PROBLEM DETAILS:
Each line containing the word "scene" needs to be copied.

— START OF DATA —

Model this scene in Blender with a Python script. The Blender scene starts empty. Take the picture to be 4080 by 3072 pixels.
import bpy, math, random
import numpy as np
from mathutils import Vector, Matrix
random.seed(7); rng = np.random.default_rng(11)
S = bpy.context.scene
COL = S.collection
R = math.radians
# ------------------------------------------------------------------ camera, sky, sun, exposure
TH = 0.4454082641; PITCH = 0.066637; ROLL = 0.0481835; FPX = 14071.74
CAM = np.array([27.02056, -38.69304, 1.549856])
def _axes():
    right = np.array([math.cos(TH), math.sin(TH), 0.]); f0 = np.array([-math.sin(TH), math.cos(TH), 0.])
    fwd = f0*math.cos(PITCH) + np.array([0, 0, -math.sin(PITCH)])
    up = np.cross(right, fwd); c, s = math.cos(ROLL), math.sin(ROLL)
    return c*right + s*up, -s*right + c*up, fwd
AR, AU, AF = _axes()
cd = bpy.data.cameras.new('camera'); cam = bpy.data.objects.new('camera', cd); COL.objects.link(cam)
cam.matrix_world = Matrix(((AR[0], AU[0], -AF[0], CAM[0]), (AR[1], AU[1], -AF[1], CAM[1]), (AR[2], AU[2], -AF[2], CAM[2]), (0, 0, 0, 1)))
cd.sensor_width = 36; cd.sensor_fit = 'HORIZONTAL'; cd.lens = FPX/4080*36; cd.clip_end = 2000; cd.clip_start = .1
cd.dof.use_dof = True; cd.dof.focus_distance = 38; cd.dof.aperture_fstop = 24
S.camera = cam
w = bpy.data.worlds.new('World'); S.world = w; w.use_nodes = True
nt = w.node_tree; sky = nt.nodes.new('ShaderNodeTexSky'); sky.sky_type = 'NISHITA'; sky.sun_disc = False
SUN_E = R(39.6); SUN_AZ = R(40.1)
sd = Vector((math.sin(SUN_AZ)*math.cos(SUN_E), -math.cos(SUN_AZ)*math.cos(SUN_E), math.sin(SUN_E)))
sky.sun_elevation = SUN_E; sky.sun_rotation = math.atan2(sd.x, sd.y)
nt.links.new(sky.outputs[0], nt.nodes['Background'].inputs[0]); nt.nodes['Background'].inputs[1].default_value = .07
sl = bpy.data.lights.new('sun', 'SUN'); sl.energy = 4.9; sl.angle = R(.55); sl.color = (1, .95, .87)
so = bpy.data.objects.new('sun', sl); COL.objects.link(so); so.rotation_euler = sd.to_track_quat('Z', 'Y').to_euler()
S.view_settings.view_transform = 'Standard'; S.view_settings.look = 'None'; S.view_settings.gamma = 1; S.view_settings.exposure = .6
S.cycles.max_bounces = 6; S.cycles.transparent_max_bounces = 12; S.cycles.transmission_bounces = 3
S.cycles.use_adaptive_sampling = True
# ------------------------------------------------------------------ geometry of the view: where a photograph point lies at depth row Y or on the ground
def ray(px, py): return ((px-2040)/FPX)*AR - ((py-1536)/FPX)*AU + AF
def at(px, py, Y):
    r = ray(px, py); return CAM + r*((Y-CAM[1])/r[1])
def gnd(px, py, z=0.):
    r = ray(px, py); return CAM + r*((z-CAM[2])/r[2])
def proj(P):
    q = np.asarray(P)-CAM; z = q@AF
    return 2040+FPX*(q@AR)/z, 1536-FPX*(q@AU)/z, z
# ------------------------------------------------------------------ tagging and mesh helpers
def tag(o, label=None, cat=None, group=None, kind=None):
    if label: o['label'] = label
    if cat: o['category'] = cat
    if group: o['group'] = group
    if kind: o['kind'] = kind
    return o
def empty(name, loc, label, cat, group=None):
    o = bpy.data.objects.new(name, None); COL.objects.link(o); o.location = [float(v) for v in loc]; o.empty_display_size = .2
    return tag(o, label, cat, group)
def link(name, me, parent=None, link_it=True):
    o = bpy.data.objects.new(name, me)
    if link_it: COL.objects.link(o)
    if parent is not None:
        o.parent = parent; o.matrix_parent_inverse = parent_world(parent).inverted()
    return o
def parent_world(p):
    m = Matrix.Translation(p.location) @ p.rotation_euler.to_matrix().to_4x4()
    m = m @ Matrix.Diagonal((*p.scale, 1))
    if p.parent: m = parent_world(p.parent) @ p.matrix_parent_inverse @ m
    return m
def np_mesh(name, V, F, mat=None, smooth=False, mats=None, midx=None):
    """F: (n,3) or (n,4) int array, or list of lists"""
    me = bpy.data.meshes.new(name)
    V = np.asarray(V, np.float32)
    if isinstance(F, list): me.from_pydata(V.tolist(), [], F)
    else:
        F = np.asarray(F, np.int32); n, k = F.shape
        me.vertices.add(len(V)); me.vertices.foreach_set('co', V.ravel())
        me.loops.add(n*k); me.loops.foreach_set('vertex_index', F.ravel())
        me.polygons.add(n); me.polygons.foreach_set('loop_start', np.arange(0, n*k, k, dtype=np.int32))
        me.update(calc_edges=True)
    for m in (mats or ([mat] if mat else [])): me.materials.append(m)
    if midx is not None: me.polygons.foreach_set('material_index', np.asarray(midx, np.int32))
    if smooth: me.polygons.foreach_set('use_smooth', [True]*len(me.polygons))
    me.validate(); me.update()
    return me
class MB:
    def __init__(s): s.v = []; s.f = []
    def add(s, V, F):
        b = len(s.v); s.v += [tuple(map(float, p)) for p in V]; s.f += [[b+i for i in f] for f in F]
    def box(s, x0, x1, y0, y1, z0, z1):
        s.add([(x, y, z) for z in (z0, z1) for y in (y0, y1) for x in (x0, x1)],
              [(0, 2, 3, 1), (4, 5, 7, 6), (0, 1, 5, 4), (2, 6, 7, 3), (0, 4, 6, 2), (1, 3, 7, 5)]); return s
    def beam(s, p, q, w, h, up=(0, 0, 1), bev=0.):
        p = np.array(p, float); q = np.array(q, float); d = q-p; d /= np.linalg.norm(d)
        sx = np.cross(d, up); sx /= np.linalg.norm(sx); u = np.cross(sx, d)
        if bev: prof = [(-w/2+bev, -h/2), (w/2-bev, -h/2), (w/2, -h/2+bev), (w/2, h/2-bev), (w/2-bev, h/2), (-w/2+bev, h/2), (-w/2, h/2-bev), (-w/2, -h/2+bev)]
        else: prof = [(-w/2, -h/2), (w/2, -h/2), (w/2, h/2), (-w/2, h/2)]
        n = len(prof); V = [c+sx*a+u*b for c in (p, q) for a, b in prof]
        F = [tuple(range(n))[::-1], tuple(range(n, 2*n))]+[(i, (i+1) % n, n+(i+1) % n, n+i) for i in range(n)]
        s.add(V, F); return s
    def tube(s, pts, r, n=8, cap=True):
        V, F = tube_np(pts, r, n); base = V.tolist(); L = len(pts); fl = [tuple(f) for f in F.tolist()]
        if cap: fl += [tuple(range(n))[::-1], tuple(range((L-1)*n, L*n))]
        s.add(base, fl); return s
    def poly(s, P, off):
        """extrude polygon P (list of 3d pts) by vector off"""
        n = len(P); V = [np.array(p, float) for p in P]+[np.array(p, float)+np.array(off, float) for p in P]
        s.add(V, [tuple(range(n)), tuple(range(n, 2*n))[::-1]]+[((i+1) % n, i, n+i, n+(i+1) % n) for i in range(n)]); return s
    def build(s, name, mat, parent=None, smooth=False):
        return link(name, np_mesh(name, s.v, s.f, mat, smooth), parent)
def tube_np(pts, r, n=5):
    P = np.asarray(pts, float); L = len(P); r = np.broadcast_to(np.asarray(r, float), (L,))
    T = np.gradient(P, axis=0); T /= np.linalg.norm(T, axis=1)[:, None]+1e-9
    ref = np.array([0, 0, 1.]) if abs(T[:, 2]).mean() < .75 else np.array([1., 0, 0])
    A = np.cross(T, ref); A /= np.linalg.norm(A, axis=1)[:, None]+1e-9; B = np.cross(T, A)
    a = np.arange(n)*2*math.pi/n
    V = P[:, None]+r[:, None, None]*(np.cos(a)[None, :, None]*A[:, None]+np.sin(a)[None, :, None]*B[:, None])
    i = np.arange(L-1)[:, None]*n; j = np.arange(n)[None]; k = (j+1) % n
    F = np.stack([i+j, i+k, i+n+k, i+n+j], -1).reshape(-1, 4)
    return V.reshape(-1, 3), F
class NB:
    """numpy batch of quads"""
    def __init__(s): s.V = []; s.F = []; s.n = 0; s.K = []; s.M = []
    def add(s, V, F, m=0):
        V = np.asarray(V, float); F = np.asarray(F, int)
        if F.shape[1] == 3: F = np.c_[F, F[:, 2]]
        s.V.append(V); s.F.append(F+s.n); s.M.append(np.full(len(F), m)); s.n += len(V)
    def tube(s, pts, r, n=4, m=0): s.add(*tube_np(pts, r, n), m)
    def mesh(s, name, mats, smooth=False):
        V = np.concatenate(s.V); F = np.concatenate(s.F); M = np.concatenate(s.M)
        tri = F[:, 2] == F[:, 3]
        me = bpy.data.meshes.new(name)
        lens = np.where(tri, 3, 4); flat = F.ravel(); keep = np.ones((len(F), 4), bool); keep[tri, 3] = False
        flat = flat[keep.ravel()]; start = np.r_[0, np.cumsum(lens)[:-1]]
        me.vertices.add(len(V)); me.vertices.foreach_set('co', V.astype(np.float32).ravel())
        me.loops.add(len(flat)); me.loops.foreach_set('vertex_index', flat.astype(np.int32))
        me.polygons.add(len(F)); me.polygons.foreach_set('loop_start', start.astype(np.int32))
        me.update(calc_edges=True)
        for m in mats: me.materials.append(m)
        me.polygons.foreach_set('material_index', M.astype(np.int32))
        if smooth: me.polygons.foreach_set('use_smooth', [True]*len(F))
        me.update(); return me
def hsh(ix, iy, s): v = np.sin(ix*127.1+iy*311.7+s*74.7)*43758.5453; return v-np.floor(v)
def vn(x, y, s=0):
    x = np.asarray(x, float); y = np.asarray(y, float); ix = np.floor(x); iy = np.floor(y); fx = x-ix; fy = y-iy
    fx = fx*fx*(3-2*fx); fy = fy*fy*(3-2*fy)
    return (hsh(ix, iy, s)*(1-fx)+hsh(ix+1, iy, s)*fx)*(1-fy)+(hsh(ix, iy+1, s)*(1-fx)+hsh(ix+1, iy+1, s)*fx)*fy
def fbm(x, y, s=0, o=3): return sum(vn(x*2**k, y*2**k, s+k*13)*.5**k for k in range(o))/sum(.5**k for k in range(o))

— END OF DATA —

TASK RESULT:
Model this scene in Blender with a Python script. The Blender scene starts empty. Take the picture to be 4080 by 3072 pixels.
S = bpy.context.scene